What needs to be done: Note each line of the listing that contains the string "Python", and copy it.

-=-=-

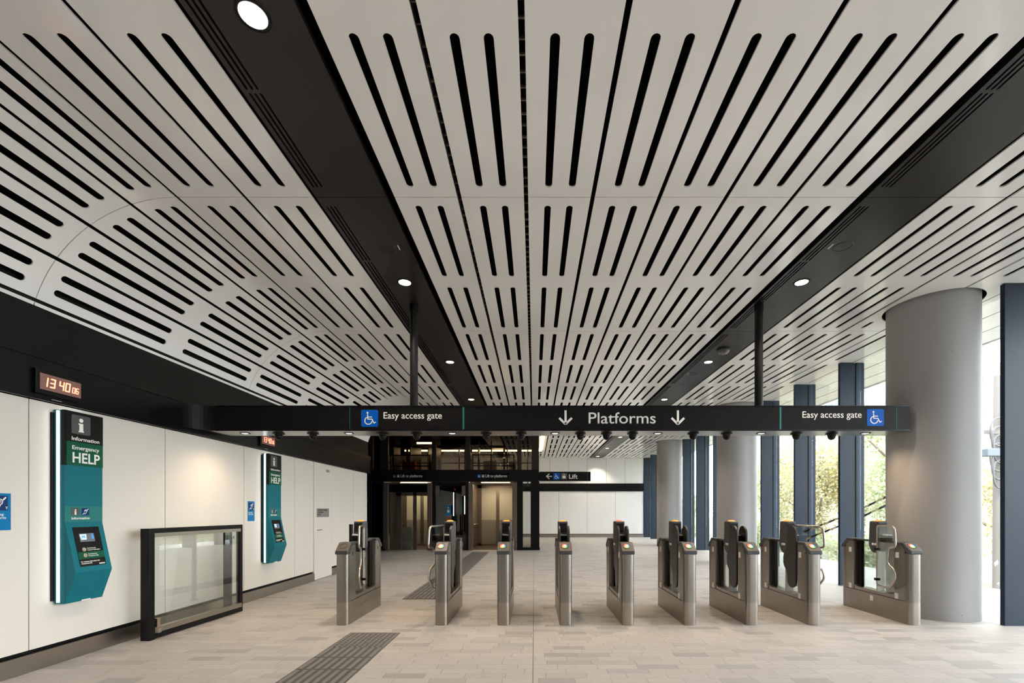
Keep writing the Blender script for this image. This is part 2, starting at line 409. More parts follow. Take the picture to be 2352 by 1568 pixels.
# vault over the left wall
R = 1.405; VC = (-3.38, CZ-R)
def vault(s, y, t):
    a = s/R; return (VC[0]-(R+t)*math.sin(a), y, VC[1]+(R+t)*math.cos(a))
ds = R*PI/2/5
for k in range(5):
    for y in YS:
        y1 = min(y+L, 12.77)
        if y > 12.5 or y1 < -6: continue
        s0, s1 = k*ds+.017, (k+1)*ds-.017; c = (s0+s1)/2
        if y > 10: 
            slotted(mb, s0, s1, y+.004, 11.65, [(c-.075, y+.125, y+.98, .0315), (c+.075, y+.125, y+.98, .0315)], f=vault, subx=5)
            continue
        slotted(mb, s0, s1, y+.004, y1-.004, slot_pairs((c-.078, c+.078), y, y1), f=vault, subx=5)
slotted(mb, 0, R*PI/2, 11.658, 12.77, [], f=vault, subx=25, T=.08)
ceiling = struct('ceiling', mb, M['white_ceiling'])
v = MB()
v.box(-3.4, 5.9, -7, 17, 4.98, 5.0); v.box(.2, 6.0, 17, 25.4, 4.98, 5.0); v.box(-3.4, .2, 16.9, 21.9, 4.98, 5.0); v.box(-9, .2, 21.95, 21.98, 4.5, 5.0); v.box(-9, .2, 21.8, 25.4, 4.98, 5.0); v.box(-9, -3.3, 12.75, 22, 4.94, 4.98)
v.box(5.2, 8.02, -7, 33, 4.60, 4.63); v.box(5.2, 5.22, -7, 33, 4.63, 5.0); v.box(3, 8, 25.3, 25.35, 4.4, 5.0)
vv = []; ff = []; nn = 20
for i in range(nn+1):
    for y in (-7, 12.95): vv.append(vault(R*PI/2*i/nn, y, .53))
for i in range(nn): ff.append((2*i, 2*i+1, 2*i+3, 2*i+2))
v.add(vv, ff)
part('void_lining', v, M['void'], ceiling, label='black lining above the slotted white panels')
part('outer_fascia', MB().box(7.99, 8.03, -7, 33, 4.44, 4.62), M['white_ceiling'], ceiling)
lad = MB()
for cx in (-.09, -.71):
    for dx in (-.05, .05): lad.box(cx+dx-.004, cx+dx+.004, 2, 12, 4.60, 4.66)
    y = 2.6
    while y < 11: lad.box(cx-.05, cx+.05, y, y+.012, 4.60, 4.615); y += .10+.04*random.random()
part('cable_ladder', lad, mat('galvanised', (.30, .28, .25), .5, .6), ceiling, label='galvanised cable ladder seen through the gaps')

# -- dark service strips in the ceiling with linear slots
def service_strip(name, xa, xb):
    mb = MB()
    for y in YS:
        y1 = min(y+L, EDGE)
        if y > EDGE-.2 or y1 < -6: continue
        sl = []
        for c in (.045, .083, .121):
            for a, b in ((.12, 1.08), (1.10, 2.09), (2.11, 3.04)):
                if y+b < y1: sl.append((xa+c, y+a, y+b, .0085))
        slotted(mb, xa, xb, y+.003, y1-.003, sl, T=.04)
    return struct(name, mb, M['perforated'])
service_strip('trim_1', -2.065, -1.395)
service_strip('trim_2', 3.135, 3.835)

# -- left wall
JO = [-5.08, -3.54, -2.0, -.46, 1.08, 2.63, 4.17, 5.71, 7.26, 8.80, 9.55]
mb = MB()
def wpanel(a, b): mb.box(XW-.03, XW, a+.005, b-.005, .20, 2.54)
for a, b in zip(JO[:-1], JO[1:]): wpanel(a, b)
wpanel(10.41, 11.65); wpanel(11.65, 12.77)
wl = struct('wall_left', mb, M['white_wall'])
part('backing', MB().box(XW-.25, XW-.03, -7, 12.77, 0, 4.9), M['black_satin'], wl, label='black backing seen in the panel joints')
mb = MB()
mb.box(XW-.01, XW+.025, -7, 9.55, 0, .165); mb.box(XW-.01, XW+.025, 10.41, 12.77, 0, .165)
struct('baseboard_left', mb, M['skirting_steel'])
d = struct('door_1', MB().box(XW-.03, XW+.004, 9.558, 10.402, .01, 2.54), M['white_wall'])
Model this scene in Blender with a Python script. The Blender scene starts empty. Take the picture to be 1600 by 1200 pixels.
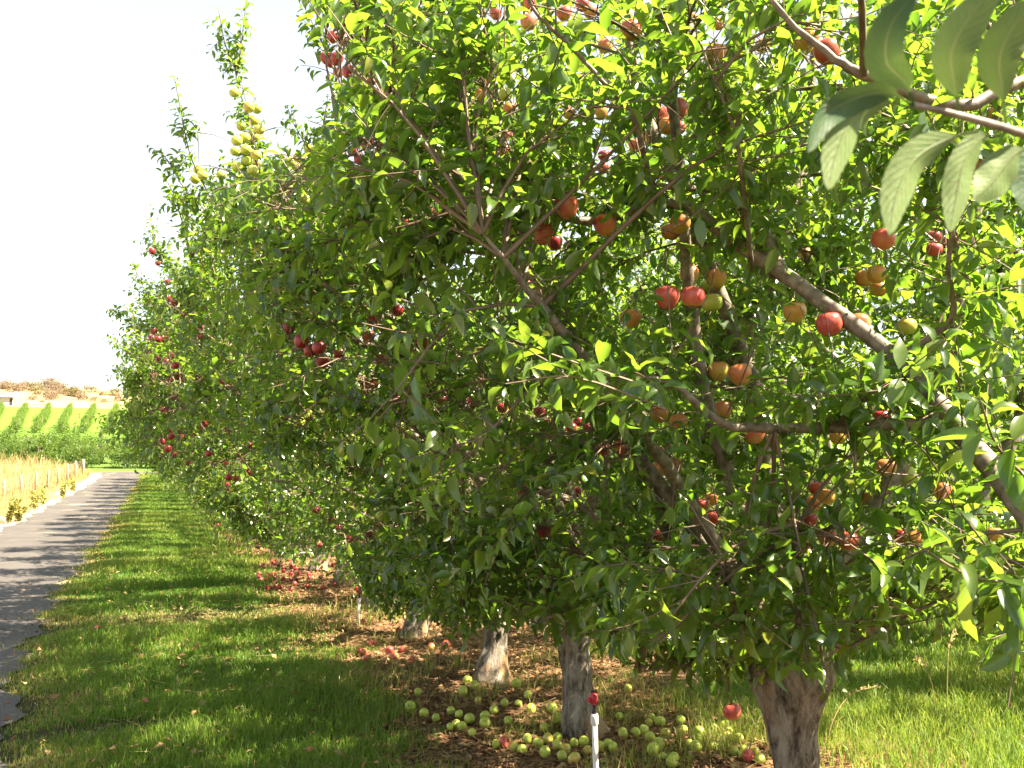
import bpy, math
import numpy as np
from math import radians, sin, cos, tan, pi

R = np.random.default_rng(7)
S = bpy.context.scene
COL = S.collection

# ------------------------------------------------------------------ camera
CAMZ, YAW, PITCH, FPX = 1.6, radians(20.2), radians(4.9), 1500.0
cd = bpy.data.cameras.new('camera')
cam = bpy.data.objects.new('camera', cd)
COL.objects.link(cam)
cam.location = (0, 0, CAMZ)
cam.rotation_euler = (pi / 2 + PITCH, 0, -YAW)
cd.sensor_width = 36.0
cd.sensor_fit = 'HORIZONTAL'
cd.lens = FPX / 1600 * 36
cd.clip_start = 0.05
cd.clip_end = 3000
cd.dof.use_dof = True
cd.dof.focus_distance = 4.6
cd.dof.aperture_fstop = 13
S.camera = cam
# ------------------------------------------------------------------ light
SUN_AZ, SUN_EL = radians(-32), radians(52)      # azimuth from +X towards +Y
w = bpy.data.worlds.new('World')
S.world = w
w.use_nodes = True
nt = w.node_tree
sky = nt.nodes.new('ShaderNodeTexSky')
sky.sky_type = 'NISHITA'
sky.sun_disc = False
sky.sun_elevation = SUN_EL
sky.sun_rotation = pi / 2 - SUN_AZ
sky.dust_density = 1.2
sky.air_density = 1.4
sky.ozone_density = 1.0
bg = nt.nodes['Background']
bg.inputs[1].default_value = 0.047
hs = nt.nodes.new('ShaderNodeHueSaturation')     # thin high haze: a paler sky
hs.inputs['Saturation'].default_value = .4
nt.links.new(sky.outputs[0], hs.inputs['Color'])
nt.links.new(hs.outputs[0], bg.inputs[0])
ld = bpy.data.lights.new('sun', 'SUN')
ld.energy = 5.0
ld.angle = radians(0.53)
ld.color = (1.0, 0.86, 0.64)
sun = bpy.data.objects.new('sun', ld)
COL.objects.link(sun)
sd = np.array([cos(SUN_AZ) * cos(SUN_EL), sin(SUN_AZ) * cos(SUN_EL), sin(SUN_EL)])
import mathutils
sun.rotation_euler = mathutils.Vector(sd).to_track_quat('Z', 'Y').to_euler()
sun.location = (20, -12, 25)
S.view_settings.view_transform = 'Standard'
S.view_settings.look = 'None'
S.view_settings.gamma = 1
S.view_settings.exposure = 2.78
S.render.engine = 'CYCLES'
cy = S.cycles
cy.max_bounces = 8
cy.diffuse_bounces = 4
cy.glossy_bounces = 2
cy.transmission_bounces = 5
cy.transparent_max_bounces = 4
cy.caustics_reflective = False
cy.caustics_refractive = False
cy.sample_clamp_indirect = 4.0
cy.use_denoising = True
try:
    cy.denoiser = 'OPENIMAGEDENOISE'
    cy.denoising_input_passes = 'RGB_ALBEDO_NORMAL'
except Exception:
    pass

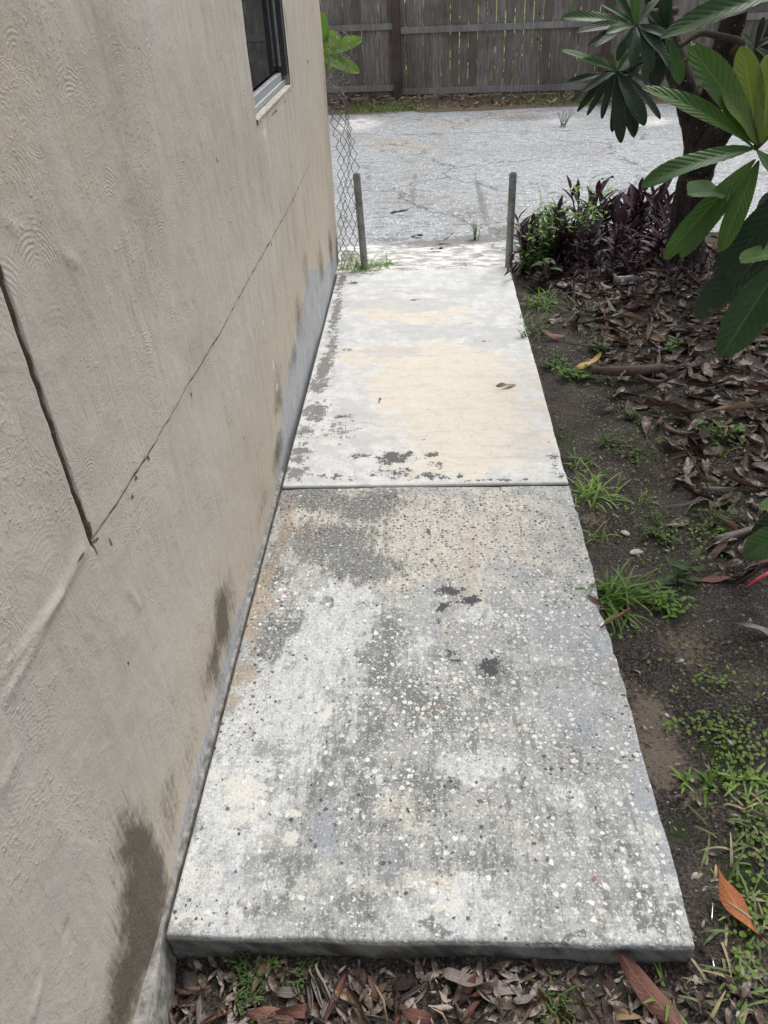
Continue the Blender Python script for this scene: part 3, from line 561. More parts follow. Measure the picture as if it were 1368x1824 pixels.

-=-=-

Final result:
Model this scene in Blender with a Python script. The Blender scene starts empty. Take the picture to be 1600 by 1200 pixels.
Continue the Blender Python script for this scene: part 3, from line 561. More parts follow. Measure the picture as if it were 1368x1824 pixels.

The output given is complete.